I parked just west of the first bridge after passing through Tunnel 1, and I shared the pullout with three vehicles that transported rock climbers to the high vertical wall on the south side of the creek. I crossed the highway carefully and hiked along the south bank for three hundred yards, and at that point I carefully picked my way through some rocks and vines, until I was at the edge of the stream.
I rigged my rod with a Chernobyl ant, beadhead hares ear nymph and prince nymph and began to probe the likely fish holding locations with the dry/dropper method. After ten minutes of fruitless prospecting, I became disillusioned with the prince nymph and replaced it with an ultra zug bug. The change paid dividends, when I hooked and landed a small brown trout, and then in a deep pocket in the middle of the trough-like streambed, a very nice cutbow latched on to the ultra zug bug. The pretty fish displayed the stripe of a rainbow and the jaw slashes of a cutthroat. I was pleased to net a trout that deviated from the standard Clear Creek brown trout.

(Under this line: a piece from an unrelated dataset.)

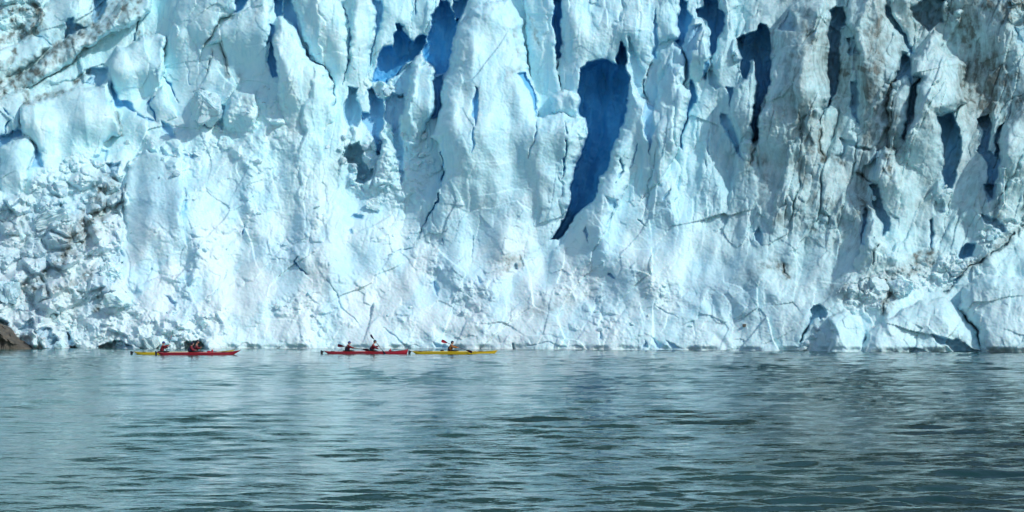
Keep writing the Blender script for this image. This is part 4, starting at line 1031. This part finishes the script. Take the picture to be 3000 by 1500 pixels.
def person(label, u_hip, Y, hands, shaft_dir, jacket, vest, cap_mat, brim=False, lean=.06, head_z=.92, turn=0.0, sleeve_far=None, hat='cap', head_fwd=.05):
    x0 = (u_hip - 1500) / FPX * Y
    root = empty('person', (x0, Y, 0)); tag(root, label, 'person', 'paddlers in the kayaks')
    hb = .05                                    # seat height over the water
    top = head_z
    pel = Vector((0, 0, hb + .08)); belly = Vector((lean * .3, 0, hb + .24)); chest = Vector((lean * .8, 0, hb + .42))
    neck = Vector((lean + .01, 0, top - .27)); chin = Vector((lean + .02 + head_fwd * .3, 0, top - .21))
    head = Vector((lean + .03 + head_fwd, 0, top - .125))
    nodes = [(pel, .17, .14), (belly, .165, .125), (chest, .18, .135), (neck, .06, .06), (chin, .055, .055), (head - Vector((.0, 0, .02)), .06, .07)]
    edges = [(0, 1), (1, 2), (2, 3), (3, 4), (4, 5)]
    jn = [(pel + Vector((0, 0, .02)), .20, .17), (belly, .20, .16), (chest, .21, .165), (neck - Vector((0, 0, .01)), .075, .075)]
    je = [(0, 1), (1, 2), (2, 3)]
    hands_l = []
    for sgn, hw in ((-1, hands[0]), (1, hands[1])):     # -1: nearer the camera
        sh = chest + Vector((.01, sgn * .185, .10)); hd = Vector(hw) - Vector((x0, Y, 0))
        dist = (hd - sh).length
        if dist > .55: hd = sh + (hd - sh) * (.55 / dist)
        el = (sh + hd) / 2 + Vector((-.05, sgn * .10, -.11 if dist < .5 else -.03))
        wr = hd + (el - hd).normalized() * .085
        b0 = len(nodes)
        nodes += [(sh, .058, .058), (el, .042, .042), (wr, .026, .03), (hd + (wr - hd) * .35, .040, .022)]
        edges += [(2, b0), (b0, b0 + 1), (b0 + 1, b0 + 2), (b0 + 2, b0 + 3)]
        j0 = len(jn)
        jn += [(sh, .095, .095), (el, .078, .078), (wr, .055, .055)]
        je += [(2, j0), (j0, j0 + 1), (j0 + 1, j0 + 2)]
        hands_l.append((hd, wr, sgn))
        # legs reach forward inside the hull
        b0 = len(nodes)
        nodes += [(Vector((.06, sgn * .10, hb + .07)), .085, .085), (Vector((.46, sgn * .13, hb + .12)), .060, .060), (Vector((.84, sgn * .09, hb + .02)), .04, .04), (Vector((.93, sgn * .09, hb + .08)), .035, .045)]
        edges += [(0, b0), (b0, b0 + 1), (b0 + 1, b0 + 2), (b0 + 2, b0 + 3)]
    geo = skin(nodes, edges)
    # head with brow, nose, cheeks and chin, facing +x
    ct, st = math.cos(turn), math.sin(turn)
    def face(d):
        x = d.x * ct + d.y * st; y = -d.x * st + d.y * ct; z = d.z
        s = 1.0
        s += .30 * math.exp(-((y / .16) ** 2) - ((z + .12) / .17) ** 2) * (x > 0) * x        # nose
        s += .07 * math.exp(-((y / .3) ** 2) - ((z + .72) / .16) ** 2) * (x > 0)             # chin
        s -= .07 * math.exp(-(((abs(y) - .33) / .13) ** 2) - ((z - .08) / .12) ** 2) * (x > 0)  # eye sockets
        s -= .04 * math.exp(-((y / .2) ** 2) - ((z + .45) / .06) ** 2) * (x > 0)             # mouth
        s -= .10 * max(0, -z) * (x < .2)
        return s
    hd_geo = ellipsoid(head, (.090, .074, .118), 26, 20, face)
    bits = [geo, hd_geo]
    for sg in (-1, 1):
        bits.append(ellipsoid(head + Vector((-.005 * ct - sg * .076 * st, sg * .076 * ct - .005 * st, -.008)), (.020, .010, .030), 8, 6))
    for hd, wr, sg in hands_l:                 # fingers curl round the shaft
        sd = Vector(shaft_dir).normalized(); fw = (hd - wr).normalized()
        fw = (fw - sd * fw.dot(sd)).normalized(); nrm = sd.cross(fw)
        for k, ln in enumerate((.9, 1.0, .95, .78)):
            o_ = hd + sd * (-.030 + .020 * k)
            pts = [o_ - fw * .030 + nrm * .018, o_ + nrm * .026 * ln, o_ + fw * .024 * ln + nrm * .010, o_ + fw * .020 * ln - nrm * .014, o_ - nrm * .022 * ln + fw * .002]
            bits.append(tube(pts, [.0095, .009, .0085, .008, .006], 6))
        o_ = hd - sd * .045
        bits.append(tube([hd - fw * .035 - sd * .028, o_ - nrm * .015, o_ + fw * .014 - nrm * .022, hd + fw * .012 - nrm * .026 - sd * .02], [.011, .0105, .009, .0075], 6))
    g = join(*bits)
    me = mesh_py('body', g[0], g[1], True)
    me.materials.append(M['skin']); me.materials.append(M['navy'])
    mi = []
    for p in me.polygons:
        c = p.center; mi.append(1 if (c.z < hb + .30 and (c.x > .10 or c.z < hb + .2) and p.index < len(geo[1])) else 0)
    me.polygons.foreach_set('material_index', mi)
    body = link('body', me, root)
    for sg in (-1, 1):
        e = head + Vector((.078 * ct - sg * .028 * st, .078 * st + sg * .028 * ct, .010))
        part('eye', ellipsoid(e, (.010, .011, .008), 8, 6), body, M['eye'])
    jg = skin(jn, je)
    jo = part('jacket', jg, root, jacket)
    # life vest over the chest with shoulder straps and a raised collar
    vn = [(pel + Vector((-.01, 0, .08)), .225, .190), (belly + Vector((-.02, 0, .02)), .230, .195), (chest + Vector((-.02, 0, -.01)), .240, .195), (chest + Vector((-.01, 0, .09)), .185, .155)]
    if vest is not None:
        vo = part('life_vest', skin(vn, [(0, 1), (1, 2), (2, 3)]), root, vest)
        for sg in (-1, 1):
            part('strap', tube([chest + Vector((.13, sg * .10, .02)), chest + Vector((.04, sg * .12, .15)), chest + Vector((-.10, sg * .11, .08))], .022, 6), vo, vest)
        part('buckle', tube([belly + Vector((.155, -.04, .06)), belly + Vector((.155, .04, .06))], .018, 6), vo, M['black'])
    if sleeve_far is not None:
        part('sleeve', tube([jn[7][0] if len(jn) > 7 else jn[4][0], jn[8][0], jn[9][0]], [.085, .068, .05], 10), root, sleeve_far)
    # head wear and hair
    hv, hf = ellipsoid(head + Vector((-.006, 0, .022)), (.116, .100, .118), 22, 14)
    lim = head.z + (.030 if hat == 'cap' else .0)
    def keep(q):
        if len({tuple(round(c, 6) for c in hv[i]) for i in q}) < 3: return False
        c = sum((hv[i] for i in q), Vector()) / len(q)
        if hat == 'hood': return (c.x - head.x) * .8 < .045 + (c.z - head.z) * .5
        return c.z > lim - .008 + (c.x - head.x) * .16
    good = [q for q in hf if keep(q)]
    cap = part('cap' if hat == 'cap' else ('hood' if hat == 'hood' else 'helmet'), (hv, good), root, cap_mat)
    if brim:
        bv, bf = [], []
        for i in range(9):
            a = -1.1 + 2.2 * i / 8
            for r_, z in ((.085, .045), (.165, .030)):
                for dz in (0, .008):
                    bv.append(head + Vector((math.cos(a) * r_ * ct - math.sin(a) * .085 * st, math.cos(a) * r_ * st + math.sin(a) * .085 * ct, z + dz)))
        for i in range(8):
            o_ = i * 4
            bf += [(o_, o_ + 2, o_ + 6, o_ + 4), (o_ + 1, o_ + 5, o_ + 7, o_ + 3), (o_ + 2, o_ + 3, o_ + 7, o_ + 6)]
        part('brim', (bv, bf), cap, cap_mat)
    if hat == 'cap':
        hv2, hf2 = ellipsoid(head + Vector((-.012, 0, .0)), (.096, .081, .112), 20, 14)
        part('hair', (hv2, [q for q in hf2 if (sum((hv2[i] for i in q), Vector()) / 4).x < head.x + .0 and (sum((hv2[i] for i in q), Vector()) / 4).z > head.z - .07]), root, M['black'])
    return root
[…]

I continued onward and experienced a few refusals, and I decided to follow my normal response by downsizing. I replaced the Chernobyl ant with a peacock-body hippy stomper, and with this lineup on my line I upped the fish counter to five, as two browns slammed the hippy stomper and another snatched the ultra zug bug.
My success rate was satisfactory, but I became disenchanted with the tendency of the hippy stomper to sink. I concluded that the two size 16 beadheads were two heavy for the thin foam construction of the hippy stomper, so I reconfigured with only the ultra zug bug as a dropper on a two foot leader. This arrangement quickly evolved into my most successful offering, and I methodically covered the stream until I arrived thirty yards downstream of the bridge. I incremented the fish tally from five to eleven during this period, and the trout split their vote evenly between the hippy stomper and ultra zug bug.
With fifteen minutes remaining several decent fish refused the hippy stomper, so I decided to experiment with a different terrestrial. I knotted a size 12 Jake’s gulp beetle to my line and finished my foray on Clear Creek by plunking the foam terrestrial in likely spots. The move was futile, and several trout expressed their disapproval of my fly choice by rising to inspect and then dropping back to the stream bottom. I glanced at my watch and noted that one o’clock arrived, so I returned to the car, and eventually made the drive back to Stapleton.
I was quite pleased to register an eleven fish day in two hours of fishing on Clear Creek. Once I settled on the hippy stomper/ultra zug bug combination, I enjoyed an extended hot streak. My success rate waned, however, as I approached the bridge; and I theorized that the area near the bridge and highway suffered from more intense pressure. The fish were small, but I cannot complain given the forty minute drive.